>> Start MATERIAL

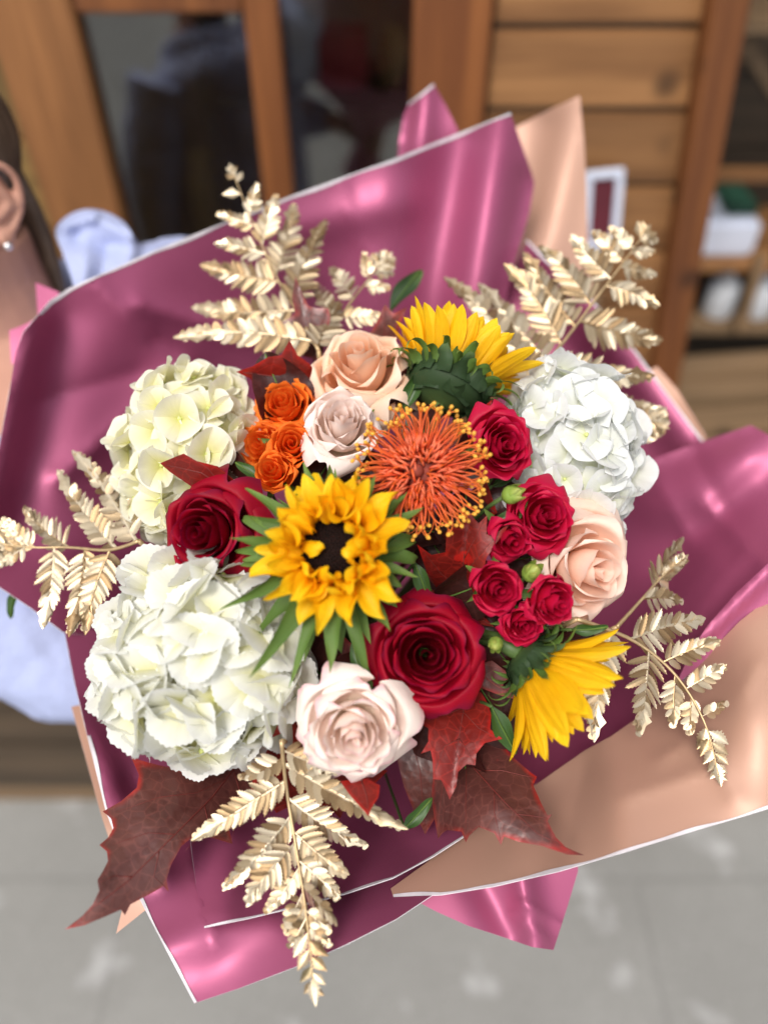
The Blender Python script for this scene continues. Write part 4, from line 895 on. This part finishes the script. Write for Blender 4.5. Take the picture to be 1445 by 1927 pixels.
for a in [('green leaf in the gap left of the orange spray roses', 500, 905, 70, 2.6, .000, 'leaf_green'), ('narrow green leaf under the orange spray roses', 545, 925, 75, -.3, .004, 'leaf_green'),
          ('olive leaf rising behind the top peach rose', 735, 585, 105, .95, -.03, 'calyx'), ('green leaf right of the top peach rose', 760, 770, 95, 1.2, .0, 'leaf_green'),
          ('green leaf between the sunflower and the folded red leaf', 780, 1060, 90, -1.2, .006, 'leaf_green'), ('green leaf beneath the heart of the right crimson cluster', 920, 1000, 90, .6, .01, 'leaf_green'),
          ('green leaf below the red edged maple leaf', 760, 1560, 80, .8, .03, 'leaf_green'), ('green leaf tip poking out below the far left fern', 30, 1110, 60, -1.8, -.01, 'leaf_green'),
          ('green leaf beside the lowest sunflower calyx', 925, 1330, 110, -1.1, .012, 'leaf_green'), ('green leaf behind the round rose bud', 925, 915, 60, .5, -.005, 'leaf_green'),
          ('small green leaf under the rightmost crimson spray rose', 1075, 1185, 70, .1, .03, 'leaf_green'), ('green leaf left of the large lower crimson rose', 690, 1290, 90, 1.9, .006, 'leaf_green')]:
    filler('green_leaf', *a, seed=hash(a[1] * 7 + a[2]) % 97)
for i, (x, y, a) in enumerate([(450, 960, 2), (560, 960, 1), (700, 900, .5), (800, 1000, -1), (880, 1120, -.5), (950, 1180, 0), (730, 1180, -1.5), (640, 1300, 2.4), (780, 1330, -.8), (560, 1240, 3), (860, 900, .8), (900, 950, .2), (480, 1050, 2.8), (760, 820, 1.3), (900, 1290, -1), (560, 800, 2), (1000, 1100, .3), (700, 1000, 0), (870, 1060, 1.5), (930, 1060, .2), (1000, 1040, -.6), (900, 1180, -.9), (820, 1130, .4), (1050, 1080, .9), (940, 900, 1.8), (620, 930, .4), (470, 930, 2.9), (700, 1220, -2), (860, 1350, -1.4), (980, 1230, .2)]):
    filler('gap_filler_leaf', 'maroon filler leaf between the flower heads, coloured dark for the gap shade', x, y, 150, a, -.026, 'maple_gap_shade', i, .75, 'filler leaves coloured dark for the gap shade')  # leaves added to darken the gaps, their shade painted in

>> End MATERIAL

EXERCISE BRIEF: Take the listing above and restate it word for word, without its pictures.

PROBLEM SOLUTION:
The Blender Python script for this scene continues. Write part 4, from line 895 on. This part finishes the script. Write for Blender 4.5. Take the picture to be 1445 by 1927 pixels.
for a in [('green leaf in the gap left of the orange spray roses', 500, 905, 70, 2.6, .000, 'leaf_green'), ('narrow green leaf under the orange spray roses', 545, 925, 75, -.3, .004, 'leaf_green'),
          ('olive leaf rising behind the top peach rose', 735, 585, 105, .95, -.03, 'calyx'), ('green leaf right of the top peach rose', 760, 770, 95, 1.2, .0, 'leaf_green'),
          ('green leaf between the sunflower and the folded red leaf', 780, 1060, 90, -1.2, .006, 'leaf_green'), ('green leaf beneath the heart of the right crimson cluster', 920, 1000, 90, .6, .01, 'leaf_green'),
          ('green leaf below the red edged maple leaf', 760, 1560, 80, .8, .03, 'leaf_green'), ('green leaf tip poking out below the far left fern', 30, 1110, 60, -1.8, -.01, 'leaf_green'),
          ('green leaf beside the lowest sunflower calyx', 925, 1330, 110, -1.1, .012, 'leaf_green'), ('green leaf behind the round rose bud', 925, 915, 60, .5, -.005, 'leaf_green'),
          ('small green leaf under the rightmost crimson spray rose', 1075, 1185, 70, .1, .03, 'leaf_green'), ('green leaf left of the large lower crimson rose', 690, 1290, 90, 1.9, .006, 'leaf_green')]:
    filler('green_leaf', *a, seed=hash(a[1] * 7 + a[2]) % 97)
for i, (x, y, a) in enumerate([(450, 960, 2), (560, 960, 1), (700, 900, .5), (800, 1000, -1), (880, 1120, -.5), (950, 1180, 0), (730, 1180, -1.5), (640, 1300, 2.4), (780, 1330, -.8), (560, 1240, 3), (860, 900, .8), (900, 950, .2), (480, 1050, 2.8), (760, 820, 1.3), (900, 1290, -1), (560, 800, 2), (1000, 1100, .3), (700, 1000, 0), (870, 1060, 1.5), (930, 1060, .2), (1000, 1040, -.6), (900, 1180, -.9), (820, 1130, .4), (1050, 1080, .9), (940, 900, 1.8), (620, 930, .4), (470, 930, 2.9), (700, 1220, -2), (860, 1350, -1.4), (980, 1230, .2)]):
    filler('gap_filler_leaf', 'maroon filler leaf between the flower heads, coloured dark for the gap shade', x, y, 150, a, -.026, 'maple_gap_shade', i, .75, 'filler leaves coloured dark for the gap shade')  # leaves added to darken the gaps, their shade painted in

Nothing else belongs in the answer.